Contract controversy at Christiansburg Hubbell Lighting plant

CHRISTIANSBURG, Va. (WDBJ7) Controversy is brewing at a Christiansburg plant as the company and union are at odds about new contract talks.

The union members said the Hubbell Lighting, Inc. have stopped trying to negotiate. The talks began back in February to set new contracts with employees.

In mid-March, Hubbell presented a contract to the union reps, which was voted down 75-14. One of the main reasons is it would freeze the employees' pensions and replace them with a 401k.

"You have folks who have been in the plant for decades. They don't have enough time to catch up with the 401k. It's great for the young folks coming in, but for us older folks, some of us will be losing almost $100 per month out of our pension," Union IUE-CWA Local 82160 President Penny Franklin said.

The other big issue is health insurance, and how much it would cost employees to have it.

"I have a family, they want to raise the health insurance premium from 25 to 30 percent, that would be my portion of it. I've calculated that costs me an extra $40 per week out of my paycheck, so right there that hits home," Clayton Merry, a six-year employee at Hubbell, said.

There is a 2.5 percent wage increase in the deal, but the union said that's too small. In fact, there are some employees who would lose money with how high the health insurance increase is. It's got some long-time employees considering quitting.

Debbie Lake has worked at Hubbell for 35 years.

"I've got four more years to work. If I could find another job somewhere else paying half of what this paid, I'd go in a heartbeat," Lake said.

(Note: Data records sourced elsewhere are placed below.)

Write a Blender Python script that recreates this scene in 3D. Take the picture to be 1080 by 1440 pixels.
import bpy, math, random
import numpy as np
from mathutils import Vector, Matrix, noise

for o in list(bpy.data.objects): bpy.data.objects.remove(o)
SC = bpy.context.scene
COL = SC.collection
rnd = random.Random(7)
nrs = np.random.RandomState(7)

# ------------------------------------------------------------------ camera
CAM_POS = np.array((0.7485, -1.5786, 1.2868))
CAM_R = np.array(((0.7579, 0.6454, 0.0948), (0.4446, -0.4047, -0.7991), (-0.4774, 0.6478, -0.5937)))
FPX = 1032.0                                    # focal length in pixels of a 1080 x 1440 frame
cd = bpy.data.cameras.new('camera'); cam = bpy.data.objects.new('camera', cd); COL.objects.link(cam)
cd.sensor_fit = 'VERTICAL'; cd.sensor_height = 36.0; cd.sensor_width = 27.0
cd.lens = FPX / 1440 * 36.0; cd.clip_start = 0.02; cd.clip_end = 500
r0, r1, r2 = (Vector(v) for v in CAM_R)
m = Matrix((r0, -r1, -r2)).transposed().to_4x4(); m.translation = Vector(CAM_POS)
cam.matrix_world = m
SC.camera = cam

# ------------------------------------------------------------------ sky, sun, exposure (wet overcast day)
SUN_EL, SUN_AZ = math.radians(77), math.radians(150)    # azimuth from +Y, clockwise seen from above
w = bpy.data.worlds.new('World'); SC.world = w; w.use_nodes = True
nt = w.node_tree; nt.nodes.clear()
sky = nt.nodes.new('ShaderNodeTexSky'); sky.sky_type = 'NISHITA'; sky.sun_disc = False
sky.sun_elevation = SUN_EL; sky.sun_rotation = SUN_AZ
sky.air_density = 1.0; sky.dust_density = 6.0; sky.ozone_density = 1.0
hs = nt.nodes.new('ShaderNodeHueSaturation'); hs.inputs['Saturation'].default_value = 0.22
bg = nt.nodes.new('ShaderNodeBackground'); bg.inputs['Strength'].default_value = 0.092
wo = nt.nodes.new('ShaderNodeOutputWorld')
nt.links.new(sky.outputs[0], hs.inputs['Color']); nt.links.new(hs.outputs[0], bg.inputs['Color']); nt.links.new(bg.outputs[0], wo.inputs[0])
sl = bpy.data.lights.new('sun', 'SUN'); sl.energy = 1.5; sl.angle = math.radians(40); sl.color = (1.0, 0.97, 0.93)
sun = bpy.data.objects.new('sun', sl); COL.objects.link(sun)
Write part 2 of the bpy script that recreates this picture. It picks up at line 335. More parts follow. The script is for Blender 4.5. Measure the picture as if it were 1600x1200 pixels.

When asked about these issues Wednesday, a company spokesperson emailed a statement reading, "It wouldn't be appropriate for us to comment publicly during negotiations."

But the union said there are no negotiations. That's what they want is for talks to start back up again.

Alan Wood, who has worked there for two years, said of the company not continuing negotiations, "They have no respect for us, they don't really care and it don't surprise me. It don't surprise none of us."

These employees also said they feel overworked, usually working six days and 50-60 hours per week. We asked if they were planning to strike because of these issues. They said they don't want to because they want to continue working, but that may have to happen.